* [THE PROBLEM]
List all the lines in these records that hold "this".

# START OF SUPPLIED DATA

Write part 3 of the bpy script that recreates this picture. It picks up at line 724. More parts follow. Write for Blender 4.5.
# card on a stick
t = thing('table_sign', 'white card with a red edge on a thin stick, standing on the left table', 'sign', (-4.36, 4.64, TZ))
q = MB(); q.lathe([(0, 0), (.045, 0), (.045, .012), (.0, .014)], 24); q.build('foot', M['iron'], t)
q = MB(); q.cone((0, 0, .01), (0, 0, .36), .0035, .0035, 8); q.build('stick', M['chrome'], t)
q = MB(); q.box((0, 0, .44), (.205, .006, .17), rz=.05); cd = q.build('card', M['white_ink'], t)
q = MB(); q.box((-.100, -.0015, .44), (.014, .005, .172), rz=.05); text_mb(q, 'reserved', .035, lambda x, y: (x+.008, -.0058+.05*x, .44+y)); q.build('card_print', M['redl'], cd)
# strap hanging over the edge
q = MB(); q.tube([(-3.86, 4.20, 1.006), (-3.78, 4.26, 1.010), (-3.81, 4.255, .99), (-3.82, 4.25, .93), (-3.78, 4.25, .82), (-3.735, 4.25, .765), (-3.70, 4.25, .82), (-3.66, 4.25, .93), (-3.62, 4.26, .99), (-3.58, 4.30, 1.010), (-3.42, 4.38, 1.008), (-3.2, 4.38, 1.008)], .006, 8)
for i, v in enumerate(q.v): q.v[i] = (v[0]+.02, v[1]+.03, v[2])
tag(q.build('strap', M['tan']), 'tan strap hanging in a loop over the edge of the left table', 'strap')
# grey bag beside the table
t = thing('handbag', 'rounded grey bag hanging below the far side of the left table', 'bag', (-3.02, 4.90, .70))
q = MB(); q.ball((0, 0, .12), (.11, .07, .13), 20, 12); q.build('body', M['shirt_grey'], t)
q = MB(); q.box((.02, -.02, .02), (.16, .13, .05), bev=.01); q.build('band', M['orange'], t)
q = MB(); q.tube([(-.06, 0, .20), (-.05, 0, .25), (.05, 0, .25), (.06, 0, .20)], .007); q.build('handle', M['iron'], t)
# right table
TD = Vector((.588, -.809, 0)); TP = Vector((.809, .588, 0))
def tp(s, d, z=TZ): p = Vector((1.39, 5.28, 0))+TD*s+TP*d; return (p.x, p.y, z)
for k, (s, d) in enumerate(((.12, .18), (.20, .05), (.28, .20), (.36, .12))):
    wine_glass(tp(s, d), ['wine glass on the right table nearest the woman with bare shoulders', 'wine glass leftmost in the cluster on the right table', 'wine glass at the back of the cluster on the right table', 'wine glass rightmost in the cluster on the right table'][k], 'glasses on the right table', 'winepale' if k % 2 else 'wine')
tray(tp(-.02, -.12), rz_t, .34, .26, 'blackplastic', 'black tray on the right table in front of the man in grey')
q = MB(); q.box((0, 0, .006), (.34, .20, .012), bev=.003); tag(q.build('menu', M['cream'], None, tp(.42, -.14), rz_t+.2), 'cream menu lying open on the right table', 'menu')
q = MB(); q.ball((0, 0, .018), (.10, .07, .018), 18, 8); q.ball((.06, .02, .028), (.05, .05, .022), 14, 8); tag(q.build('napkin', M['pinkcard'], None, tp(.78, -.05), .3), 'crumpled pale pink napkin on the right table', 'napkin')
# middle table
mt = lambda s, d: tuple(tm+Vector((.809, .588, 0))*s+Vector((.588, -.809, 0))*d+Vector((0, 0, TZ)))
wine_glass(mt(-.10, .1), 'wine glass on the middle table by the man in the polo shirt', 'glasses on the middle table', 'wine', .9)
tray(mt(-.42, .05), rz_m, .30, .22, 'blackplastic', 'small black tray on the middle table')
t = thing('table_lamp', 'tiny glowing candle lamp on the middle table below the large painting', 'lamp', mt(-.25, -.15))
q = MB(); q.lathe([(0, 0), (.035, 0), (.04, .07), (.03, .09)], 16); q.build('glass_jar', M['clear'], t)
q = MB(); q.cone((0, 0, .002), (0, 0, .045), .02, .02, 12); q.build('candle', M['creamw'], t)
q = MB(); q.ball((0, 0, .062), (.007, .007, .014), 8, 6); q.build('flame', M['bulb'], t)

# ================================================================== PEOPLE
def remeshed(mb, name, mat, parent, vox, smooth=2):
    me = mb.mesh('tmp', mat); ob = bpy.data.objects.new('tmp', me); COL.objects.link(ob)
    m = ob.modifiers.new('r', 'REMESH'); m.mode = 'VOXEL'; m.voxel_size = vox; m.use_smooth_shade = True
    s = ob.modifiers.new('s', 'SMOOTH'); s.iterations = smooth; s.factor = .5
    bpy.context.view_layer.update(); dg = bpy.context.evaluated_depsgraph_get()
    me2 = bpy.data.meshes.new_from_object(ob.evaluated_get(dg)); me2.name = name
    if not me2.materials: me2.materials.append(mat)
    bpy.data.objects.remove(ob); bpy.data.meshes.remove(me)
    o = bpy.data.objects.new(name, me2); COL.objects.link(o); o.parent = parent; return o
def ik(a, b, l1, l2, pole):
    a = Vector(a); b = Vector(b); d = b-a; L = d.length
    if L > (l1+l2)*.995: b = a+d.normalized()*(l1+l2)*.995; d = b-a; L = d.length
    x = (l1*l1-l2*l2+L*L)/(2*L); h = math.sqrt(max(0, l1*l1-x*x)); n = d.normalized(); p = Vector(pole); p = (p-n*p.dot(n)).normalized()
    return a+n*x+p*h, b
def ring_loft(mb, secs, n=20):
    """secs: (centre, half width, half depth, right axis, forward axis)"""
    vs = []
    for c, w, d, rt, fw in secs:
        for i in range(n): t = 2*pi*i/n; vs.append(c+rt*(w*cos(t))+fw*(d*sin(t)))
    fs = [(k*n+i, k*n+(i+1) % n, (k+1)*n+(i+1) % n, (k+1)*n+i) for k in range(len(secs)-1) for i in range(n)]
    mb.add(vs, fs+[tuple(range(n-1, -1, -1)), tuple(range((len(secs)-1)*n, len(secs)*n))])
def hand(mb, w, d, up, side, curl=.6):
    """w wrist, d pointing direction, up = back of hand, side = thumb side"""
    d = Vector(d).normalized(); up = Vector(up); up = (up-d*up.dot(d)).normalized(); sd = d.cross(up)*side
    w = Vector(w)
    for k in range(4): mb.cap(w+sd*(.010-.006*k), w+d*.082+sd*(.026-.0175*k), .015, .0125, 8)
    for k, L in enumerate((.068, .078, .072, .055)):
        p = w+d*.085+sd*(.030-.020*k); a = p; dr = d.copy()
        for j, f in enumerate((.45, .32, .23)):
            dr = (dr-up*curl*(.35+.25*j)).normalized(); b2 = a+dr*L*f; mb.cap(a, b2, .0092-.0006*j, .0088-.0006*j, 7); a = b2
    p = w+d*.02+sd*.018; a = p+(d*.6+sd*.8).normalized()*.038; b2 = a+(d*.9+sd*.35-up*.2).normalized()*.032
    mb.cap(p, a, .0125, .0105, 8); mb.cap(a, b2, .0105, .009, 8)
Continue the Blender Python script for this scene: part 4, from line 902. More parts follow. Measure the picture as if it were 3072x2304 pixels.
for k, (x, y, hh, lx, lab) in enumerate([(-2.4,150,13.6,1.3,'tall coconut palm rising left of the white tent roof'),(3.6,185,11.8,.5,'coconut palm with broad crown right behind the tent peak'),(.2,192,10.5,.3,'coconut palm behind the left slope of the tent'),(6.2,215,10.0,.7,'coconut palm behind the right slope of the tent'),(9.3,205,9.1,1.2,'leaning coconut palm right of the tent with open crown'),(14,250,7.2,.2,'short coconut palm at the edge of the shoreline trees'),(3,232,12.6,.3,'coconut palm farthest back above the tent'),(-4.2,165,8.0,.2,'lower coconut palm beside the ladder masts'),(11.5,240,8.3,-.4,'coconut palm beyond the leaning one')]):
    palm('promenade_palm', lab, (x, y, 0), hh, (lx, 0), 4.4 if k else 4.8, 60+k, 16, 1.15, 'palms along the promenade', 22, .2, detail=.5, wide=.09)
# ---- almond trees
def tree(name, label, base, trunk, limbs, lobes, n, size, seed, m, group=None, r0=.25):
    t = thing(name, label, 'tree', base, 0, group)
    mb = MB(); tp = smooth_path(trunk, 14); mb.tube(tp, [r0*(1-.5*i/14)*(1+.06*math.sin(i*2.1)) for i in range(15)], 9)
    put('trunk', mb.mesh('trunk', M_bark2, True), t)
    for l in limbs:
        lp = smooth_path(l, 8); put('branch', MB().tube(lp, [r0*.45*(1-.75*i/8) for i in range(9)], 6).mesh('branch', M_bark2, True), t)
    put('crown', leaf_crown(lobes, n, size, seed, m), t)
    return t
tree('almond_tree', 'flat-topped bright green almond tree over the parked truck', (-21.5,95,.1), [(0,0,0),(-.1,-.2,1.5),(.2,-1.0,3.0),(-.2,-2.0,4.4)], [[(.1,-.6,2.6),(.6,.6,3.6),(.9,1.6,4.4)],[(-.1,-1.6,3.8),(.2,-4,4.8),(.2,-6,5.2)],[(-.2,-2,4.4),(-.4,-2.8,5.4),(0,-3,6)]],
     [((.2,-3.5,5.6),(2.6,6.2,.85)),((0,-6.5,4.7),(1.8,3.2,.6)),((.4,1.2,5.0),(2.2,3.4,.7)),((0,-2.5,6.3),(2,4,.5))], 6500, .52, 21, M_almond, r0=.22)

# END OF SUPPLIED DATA

* [EXERCISE RESPONSE]
Write part 3 of the bpy script that recreates this picture. It picks up at line 724. More parts follow. Write for Blender 4.5.
Continue the Blender Python script for this scene: part 4, from line 902. More parts follow. Measure the picture as if it were 3072x2304 pixels.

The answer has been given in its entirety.